INFORMATION PROVIDED

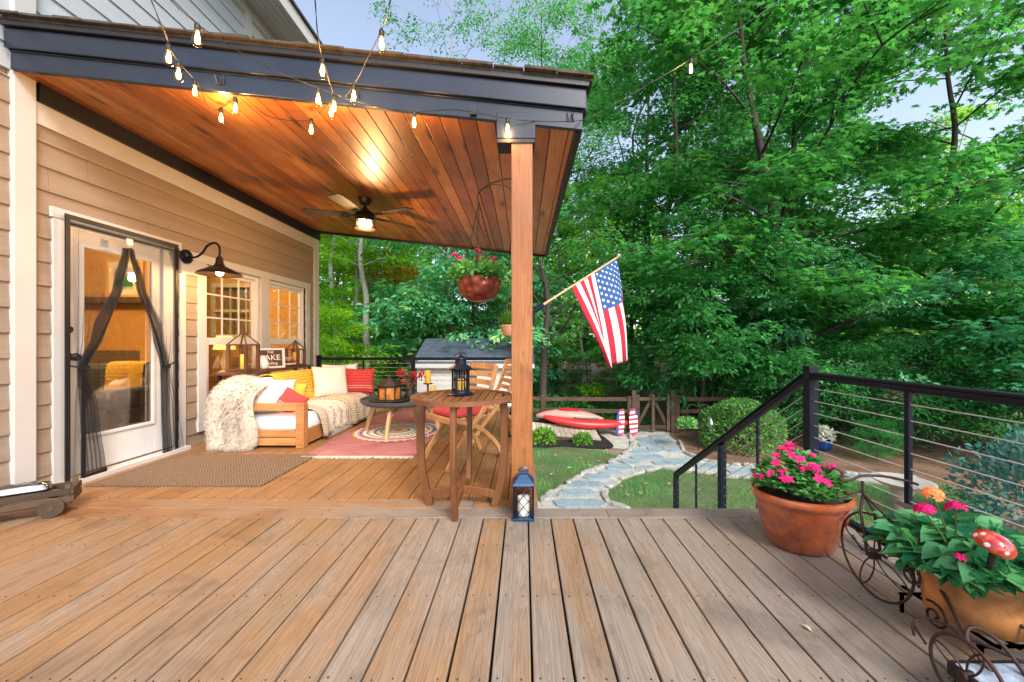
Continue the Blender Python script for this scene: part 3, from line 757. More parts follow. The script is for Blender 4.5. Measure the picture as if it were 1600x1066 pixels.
railing('cable_railing', 'black cable railing across the far end of the covered porch behind the coffee table', ((-3.525,6.735,0),(.035,6.735,0)), [(0,.066),(.215,.026),(.455,.064),(.68,.026),(1,.062)], .845)
railing('cable_railing', 'black cable railing down the side of the porch hidden behind the cedar post', ((.035,6.66,0),(.035,2.82,0)), [(.02,.056),(.25,.024),(.5,.062),(.75,.024),(.985,.056)], .845)
def stair_rail():
    t = thing('stair_railing', 'black sloping stair railing running down from the corner post to the lawn', 'stair railing', (1.875, 3.7, -.6))
    A, B = Vector((1.875,2.59,.875)), Vector((1.875,4.775,-.51))
    sl = (B.z-A.z)/(B.y-A.y)
    def zr(y): return A.z+(y-A.y)*sl
    for y, w, e in ((4.80,.055,.03),(4.24,.020,0),(3.69,.058,0),(3.125,.020,0)):
        zt = zr(y)+(.03 if e else -.035); b = MB(); b.bb(1.875-w/2,1.875+w/2,y-w/2,y+w/2,max(GZ,zt-1.05),zt); b.build('post', [M['blackmetal']], t, bevel=.003)
    b = MB(); b.bar(A, B, .048, .034); b.bar(A+Vector((0,.012,.027)), B+Vector((0,.012,.027)), .058, .016); b.build('top_rail', [M['blackmetal']], t, bevel=.005)
    for i in range(9):
        o = -.10-i*.085; b = MB(); b.tube([A+Vector((0,0,o)), B+Vector((0,0,o))], .0028, 6); b.build('cable', [M['cable']], t)
stair_rail()
# ================================================================== soft goods helpers
def grid_cloth(name, rows, mats, parent, sub=0, thick=.012, smooth=180, both=True):
    """rows: list of rows of points -> cloth sheet with uv and thickness"""
    k, n = len(rows), len(rows[0]); me = bpy.data.meshes.new(name)
    vs = [tuple(p) for r in rows for p in r]
    fs = [(i*n+j, i*n+j+1, (i+1)*n+j+1, (i+1)*n+j) for i in range(k-1) for j in range(n-1)]
    me.from_pydata(vs, [], fs)
    for m in (mats if isinstance(mats,(list,tuple)) else [mats]): me.materials.append(m)
    uv = me.uv_layers.new(name='UVMap')
    for p in me.polygons:
        for li in p.loop_indices:
            v = me.loops[li].vertex_index; uv.data[li].uv = ((v % n)/(n-1), (v//n)/(k-1))
    me.polygons.foreach_set('use_smooth', [True]*len(me.polygons))
    o = bpy.data.objects.new(name, me); COL.objects.link(o)
    if sub:
        s = o.modifiers.new('sub', 'SUBSURF'); s.levels = sub; s.render_levels = sub
    if thick:
        s = o.modifiers.new('thick', 'SOLIDIFY'); s.thickness = thick; s.offset = 0
    if parent is not None: adopt(o, parent)
    return o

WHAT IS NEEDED
Reproduce the full listing faithfully, but do not carry over any pictures.

ANSWER TO THIS TASK
Continue the Blender Python script for this scene: part 3, from line 757. More parts follow. The script is for Blender 4.5. Measure the picture as if it were 1600x1066 pixels.
railing('cable_railing', 'black cable railing across the far end of the covered porch behind the coffee table', ((-3.525,6.735,0),(.035,6.735,0)), [(0,.066),(.215,.026),(.455,.064),(.68,.026),(1,.062)], .845)
railing('cable_railing', 'black cable railing down the side of the porch hidden behind the cedar post', ((.035,6.66,0),(.035,2.82,0)), [(.02,.056),(.25,.024),(.5,.062),(.75,.024),(.985,.056)], .845)
def stair_rail():
    t = thing('stair_railing', 'black sloping stair railing running down from the corner post to the lawn', 'stair railing', (1.875, 3.7, -.6))
    A, B = Vector((1.875,2.59,.875)), Vector((1.875,4.775,-.51))
    sl = (B.z-A.z)/(B.y-A.y)
    def zr(y): return A.z+(y-A.y)*sl
    for y, w, e in ((4.80,.055,.03),(4.24,.020,0),(3.69,.058,0),(3.125,.020,0)):
        zt = zr(y)+(.03 if e else -.035); b = MB(); b.bb(1.875-w/2,1.875+w/2,y-w/2,y+w/2,max(GZ,zt-1.05),zt); b.build('post', [M['blackmetal']], t, bevel=.003)
    b = MB(); b.bar(A, B, .048, .034); b.bar(A+Vector((0,.012,.027)), B+Vector((0,.012,.027)), .058, .016); b.build('top_rail', [M['blackmetal']], t, bevel=.005)
    for i in range(9):
        o = -.10-i*.085; b = MB(); b.tube([A+Vector((0,0,o)), B+Vector((0,0,o))], .0028, 6); b.build('cable', [M['cable']], t)
stair_rail()
# ================================================================== soft goods helpers
def grid_cloth(name, rows, mats, parent, sub=0, thick=.012, smooth=180, both=True):
    """rows: list of rows of points -> cloth sheet with uv and thickness"""
    k, n = len(rows), len(rows[0]); me = bpy.data.meshes.new(name)
    vs = [tuple(p) for r in rows for p in r]
    fs = [(i*n+j, i*n+j+1, (i+1)*n+j+1, (i+1)*n+j) for i in range(k-1) for j in range(n-1)]
    me.from_pydata(vs, [], fs)
    for m in (mats if isinstance(mats,(list,tuple)) else [mats]): me.materials.append(m)
    uv = me.uv_layers.new(name='UVMap')
    for p in me.polygons:
        for li in p.loop_indices:
            v = me.loops[li].vertex_index; uv.data[li].uv = ((v % n)/(n-1), (v//n)/(k-1))
    me.polygons.foreach_set('use_smooth', [True]*len(me.polygons))
    o = bpy.data.objects.new(name, me); COL.objects.link(o)
    if sub:
        s = o.modifiers.new('sub', 'SUBSURF'); s.levels = sub; s.render_levels = sub
    if thick:
        s = o.modifiers.new('thick', 'SOLIDIFY'); s.thickness = thick; s.offset = 0
    if parent is not None: adopt(o, parent)
    return o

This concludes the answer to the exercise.